Huawei P10 offers mix of old and new

The Huawei P10 and the Huawei P10 Plus are now official, introducing incremental but important changes to an already solid and popular flagship line.

They are very much similar to their predecessors in and out, with both handsets being fabricated from a cocktail of metal and glass and bearing Leica-branded cameras and upgraded internals.
The same machine learning algorithm first introduced on the Huawei Mate 9 also makes its way to the P10. And just as it does on Huawei’s big-screened flagship, the algorithm should improve memory management and increase storage space (by compressing apps you don’t use often) the longer you use the P10.

The company says it will result in noticeable and desirable improvements that only time will tell.

One aspect that rightfully deserves praise, though, is the Huawei P10’s bold choice of colors and finish styles.

The green and blue color options look particularly enticing, and either will stand out among a sea of black and, until only recently, gold. But if you prefer more old-fashioned tones, there’s silver, gold, rose gold, white, and black (of course).

On the front, the P10 features a 5.1-inch, 1080p LCD display, while the P10 Plus steps up to a 5.5-inch screen, with a quad-HD resolution that rivals the industry’s sharpest.

A fingerprint reader lays flush below the display, regardless of which model you go with.

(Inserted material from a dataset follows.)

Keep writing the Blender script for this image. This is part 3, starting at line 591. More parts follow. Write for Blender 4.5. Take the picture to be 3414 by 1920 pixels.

You can’t press it in, but you can swipe across it to cycle through recent app, tap it once to go back one screen, or long-press to return to the home screen.

Inside, the Huawei P10 and P10 Plus rely on the same octa-core Kirin 960 chip that powers the Mate 9. RAM and storage specifics vary depending on the size, with the regular P10 getting 4GB of RAM and 64GB of storage versus 6GB and 128GB on the Plus version. Both phones run Android 7.0 Nougat out of the gate and support fast charging. Thirty minutes of charging, the company claims, should keep the power on for the rest of the day.

Camera-wise, both handsets pick up where the series left off, with two camera sensors on the back — one 20-megapixel unit for monochrome details, and the other, a 12-megapixel affair, for colors. It’s the same implementation we saw last year.

What is new for the P10 is the addition of Portrait mode, which gets it on the same playing field as the Apple iPhone 7 Plus. The front-facer is also smarter this time around, intelligently switching between solo and group-selfie modes to fit more people in the frame.